Eastern Europe
The Next Steps

At a joint CEPR lunchtime meeting with the Commission of the European Communities held in London on 25 July to mark the publication of Special Edition No. 2 of European Economy (see box), Jorge Braga de Macedo spoke on the essential conditions for these countries' current economic reforms to endure. Professor Braga de Macedo is on leave from the Universidade Nova de Lisboa as Director of National Economies in DGII (Economic and Financial Affairs) of the Commission of the European Communities. He is also a Research Fellow in CEPR's International Macroeconomics programme. Financial support for the meeting, which formed part of CEPR's research programme on Economic Transformation in Eastern Europe, was provided by the Commission of the European Communities under its SPES programme. The views expressed by Professor Braga de Macedo were not those of CEPR, which takes no institutional policy positions.

Braga de Macedo maintained that in all six countries far-reaching economic and political reform efforts had begun in the last eighteen months, thus setting the clock at `time zero'. Nevertheless, the new market economies' present standing does not imply that they can achieve all the necessary reforms simultaneously. These reforms will entail major administrative and legal changes, which will require `robust sequencing' to ensure their survival in the face of severe shocks. The guiding principles of the European Community's assistance programmes have been to help the recipient countries to help themselves, to pave the way for private foreign investment to become the major source of external financing, and to apply political and economic conditions to make their commitment to casting off the old system irreversible. While this irreversibility is essential, it cannot suffice to sustain these countries' progress towards fully-fledged market economies; and the Community is now concentrating its efforts on the task of helping to ensure that their reforms will endure.
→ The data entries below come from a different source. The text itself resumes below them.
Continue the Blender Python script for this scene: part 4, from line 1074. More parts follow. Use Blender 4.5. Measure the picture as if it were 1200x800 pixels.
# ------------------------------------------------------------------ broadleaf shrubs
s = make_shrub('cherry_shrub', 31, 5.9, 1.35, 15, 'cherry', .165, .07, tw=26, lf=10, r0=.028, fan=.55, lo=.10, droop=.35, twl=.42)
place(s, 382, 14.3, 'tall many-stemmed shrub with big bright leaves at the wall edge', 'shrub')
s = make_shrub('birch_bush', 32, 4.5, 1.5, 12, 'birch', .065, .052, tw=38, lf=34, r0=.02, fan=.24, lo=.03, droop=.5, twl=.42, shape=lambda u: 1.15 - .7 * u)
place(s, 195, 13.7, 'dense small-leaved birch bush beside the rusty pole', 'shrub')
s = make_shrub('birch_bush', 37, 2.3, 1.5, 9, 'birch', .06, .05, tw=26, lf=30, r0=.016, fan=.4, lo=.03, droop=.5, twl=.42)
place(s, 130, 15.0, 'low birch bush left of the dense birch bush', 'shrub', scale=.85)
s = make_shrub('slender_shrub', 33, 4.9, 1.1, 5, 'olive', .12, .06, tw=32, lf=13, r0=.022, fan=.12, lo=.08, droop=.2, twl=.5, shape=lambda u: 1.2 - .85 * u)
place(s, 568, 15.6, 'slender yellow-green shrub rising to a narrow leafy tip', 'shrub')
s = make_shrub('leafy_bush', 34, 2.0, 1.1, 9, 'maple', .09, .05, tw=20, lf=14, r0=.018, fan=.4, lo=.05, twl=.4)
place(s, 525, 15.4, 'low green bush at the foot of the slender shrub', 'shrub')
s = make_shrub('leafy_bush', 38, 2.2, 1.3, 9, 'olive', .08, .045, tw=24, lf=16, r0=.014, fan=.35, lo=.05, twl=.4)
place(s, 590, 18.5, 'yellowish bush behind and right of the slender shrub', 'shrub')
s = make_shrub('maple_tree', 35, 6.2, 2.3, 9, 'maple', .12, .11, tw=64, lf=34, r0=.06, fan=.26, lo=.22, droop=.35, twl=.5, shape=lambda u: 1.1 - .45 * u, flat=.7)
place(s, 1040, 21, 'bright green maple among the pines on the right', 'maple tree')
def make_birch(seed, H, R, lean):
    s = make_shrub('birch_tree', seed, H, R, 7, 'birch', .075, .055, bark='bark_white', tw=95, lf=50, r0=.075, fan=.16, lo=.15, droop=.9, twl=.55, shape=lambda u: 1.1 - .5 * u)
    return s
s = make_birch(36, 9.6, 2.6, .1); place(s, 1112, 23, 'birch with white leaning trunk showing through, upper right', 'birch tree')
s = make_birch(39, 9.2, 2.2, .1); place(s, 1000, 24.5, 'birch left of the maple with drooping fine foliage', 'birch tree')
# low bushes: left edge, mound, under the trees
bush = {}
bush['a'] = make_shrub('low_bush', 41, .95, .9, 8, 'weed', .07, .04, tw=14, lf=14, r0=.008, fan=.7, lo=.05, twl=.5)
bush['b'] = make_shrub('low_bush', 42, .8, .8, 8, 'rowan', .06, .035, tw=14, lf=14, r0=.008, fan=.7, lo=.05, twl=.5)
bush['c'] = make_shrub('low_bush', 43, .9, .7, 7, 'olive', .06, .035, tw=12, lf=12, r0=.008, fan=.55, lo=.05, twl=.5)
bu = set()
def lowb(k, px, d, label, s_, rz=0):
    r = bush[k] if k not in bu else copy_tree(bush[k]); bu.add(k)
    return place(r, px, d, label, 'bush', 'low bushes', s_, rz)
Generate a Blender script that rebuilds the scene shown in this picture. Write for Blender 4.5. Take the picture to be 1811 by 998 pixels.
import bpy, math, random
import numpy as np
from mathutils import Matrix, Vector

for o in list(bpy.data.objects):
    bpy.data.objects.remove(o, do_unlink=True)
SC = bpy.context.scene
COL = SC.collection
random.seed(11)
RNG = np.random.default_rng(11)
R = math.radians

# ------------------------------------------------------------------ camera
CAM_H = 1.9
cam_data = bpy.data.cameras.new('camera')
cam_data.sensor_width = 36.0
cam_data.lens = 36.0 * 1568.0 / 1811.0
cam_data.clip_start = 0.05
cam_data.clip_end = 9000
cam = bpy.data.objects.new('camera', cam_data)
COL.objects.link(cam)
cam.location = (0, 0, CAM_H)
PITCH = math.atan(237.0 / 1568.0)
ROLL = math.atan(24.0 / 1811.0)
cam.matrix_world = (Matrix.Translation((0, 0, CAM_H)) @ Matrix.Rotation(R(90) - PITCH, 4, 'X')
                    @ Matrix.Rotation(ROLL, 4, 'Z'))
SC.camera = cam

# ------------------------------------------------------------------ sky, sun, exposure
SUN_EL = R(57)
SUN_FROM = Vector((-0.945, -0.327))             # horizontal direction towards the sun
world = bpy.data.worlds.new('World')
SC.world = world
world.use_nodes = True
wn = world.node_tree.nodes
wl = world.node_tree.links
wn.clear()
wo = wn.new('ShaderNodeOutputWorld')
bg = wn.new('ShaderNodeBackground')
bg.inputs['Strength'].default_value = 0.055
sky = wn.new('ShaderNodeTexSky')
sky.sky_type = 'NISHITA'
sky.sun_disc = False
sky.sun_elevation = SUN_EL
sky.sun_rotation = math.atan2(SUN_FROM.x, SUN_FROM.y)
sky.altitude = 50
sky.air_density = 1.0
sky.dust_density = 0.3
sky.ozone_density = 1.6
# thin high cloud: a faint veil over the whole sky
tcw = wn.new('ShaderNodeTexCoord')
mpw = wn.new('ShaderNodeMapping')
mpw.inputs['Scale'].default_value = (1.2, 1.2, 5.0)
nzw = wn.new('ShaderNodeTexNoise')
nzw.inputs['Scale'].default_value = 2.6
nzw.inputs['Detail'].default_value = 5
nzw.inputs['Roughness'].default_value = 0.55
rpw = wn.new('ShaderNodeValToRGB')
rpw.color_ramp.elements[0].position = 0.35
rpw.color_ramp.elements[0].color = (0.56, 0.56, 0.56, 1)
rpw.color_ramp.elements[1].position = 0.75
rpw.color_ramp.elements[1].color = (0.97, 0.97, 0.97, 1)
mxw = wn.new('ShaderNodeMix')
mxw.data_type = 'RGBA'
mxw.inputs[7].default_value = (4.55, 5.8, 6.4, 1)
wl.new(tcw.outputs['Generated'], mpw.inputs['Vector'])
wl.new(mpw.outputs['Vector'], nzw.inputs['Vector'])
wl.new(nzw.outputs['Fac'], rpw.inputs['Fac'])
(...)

Braga de Macedo noted that restructuring has received less attention to date than stabilization and liberalization in the transformation of the economies of Central and Eastern Europe, where both the privatization of existing state-owned enterprises and the setting up of new private firms are proceeding only slowly. The development of new private sector activity has been hindered because investment and especially foreign investment has been deterred by the uncertain economic, financial and institutional environment. The slow pace of privatization means that much of the economy will remain in state ownership for some time to come; but little has been done to alter the behaviour of state-owned enterprises. Nor have labour market policies been adapted to facilitate the extensive reallocation of labour that restructuring will require.

Braga de Macedo noted that in designing robust sequences of reform measures the international policy community had underplayed the significance of the absence of markets, which had resulted over several decades in vast and pervasive distortions that ruled out quick supply-side responses to macroeconomic measures. In the countries of Eastern Europe, the sheer size of tasks such as privatization and the development of a suitable institutional framework were underestimated by all concerned.

Restructuring by adapting these countries' productive structures to enable them to function as market economies encompasses developing a private sector, creating appropriate institutions for market relations, and changing the behaviour of enterprises and individuals. Those who want to assist East European policy-makers can help to ensure that the need for gradualism is not used as an excuse for procrastination by supporting restructuring through technical assistance, for instance in the fields of training and financial infrastructure, where much is already being done under the PHARE programme and by the G-24.

In the so-called `Europe agreements' currently under negotiation with Czechoslovakia, Hungary and Poland, as well as in the coordination of G-24 assistance to all six countries, the Community is pursuing a threefold approach of law, trade and conditional aid. First, the harmonization of laws (on matters such as company law, accounts and taxation, financial services, competition rules, health and safety at work, consumer protection, the environment, indirect taxation, technical rules and standards, transport, and intellectual property) is required to allow the associated countries to enjoy all the benefits of the single market. Second, the Community and its member states are also committed to providing the greatest possible market access for products from Eastern Europe. Third, political and economic conditionality of G-24 assistance, supplemented by adjustment programmes agreed with the IMF, has been explicitly required to sustain the reform effort.

Braga de Macedo noted in conclusion that the countries of Eastern Europe are tackling an unprecedented challenge in facing profound political and economic changes simultaneously. They enjoy the potential advantages of proximity to the Community and a strong desire to integrate with it, which the Community can help to realize by serving as an anchor for the reform process. Involvement in institution-building, provision of market access and conditional assistance are the three most effective ways for the Community to help ensure that the current efforts of the new democracies of Central and Eastern Europe result in enduring reforms.